Federal investigators say Adams had the key ingredient to make ricin – castor beans – hidden in his Toccoa, Ga., home, and that Crump had provided a sample to an FBI informant during the investigation.

The underlying motivation, beyond the defendants’ sheer antigovernment agenda, was never fully made public.  Neither Crump nor Adams took the stand in their own defense during their jury trial.  The panel returned its guilty verdicts in just 90 minutes.

Charging documents said Thomas expected some kind of action by the federal government that would require a response from citizen militia groups.

On the recordings, Thomas discusses his “bucket list” of government employees, politicians, corporate leaders and members of the media” he believed needed to be assassinated to save the country, the documents alleged. The secretly made tape recordings revealed that list included U.S. Attorney General Eric Holder.

Thomas also was fascinated with an antigovernment novel, Absolved, written by longtime Alabama militia leader Mike Vanderboegh. The book describes a small group of Americans who assassinate federal officials.

At sentencing, both men told the court they never really intended to use the deadly poison.

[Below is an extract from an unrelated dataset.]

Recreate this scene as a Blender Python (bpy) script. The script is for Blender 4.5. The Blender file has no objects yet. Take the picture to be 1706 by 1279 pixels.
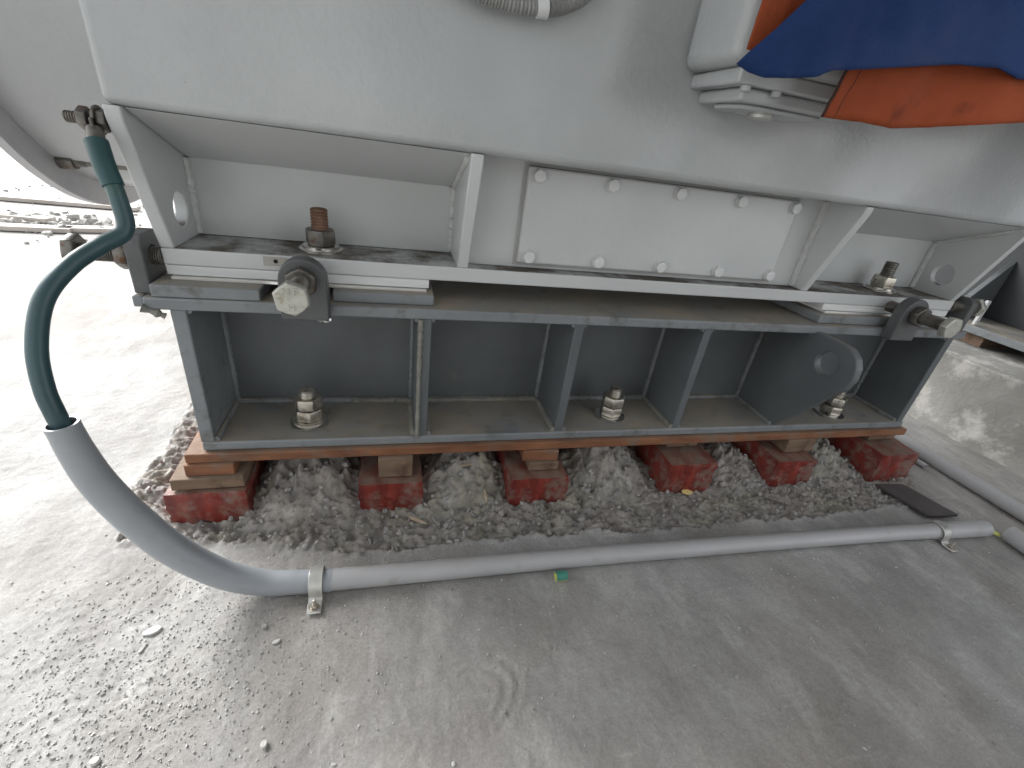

“I would not have hurt anyone,” Adams told the judge, according to the Times report. Adams added, “I get angry at the government sometimes, but no more than anyone else.”

Crump was more defiant and asked the judge for a new trial, claiming the government’s informants had credibility issues. “There were only words, no actions,” he said. “The only thing I did was talk,” Crump told the court, according to the Times.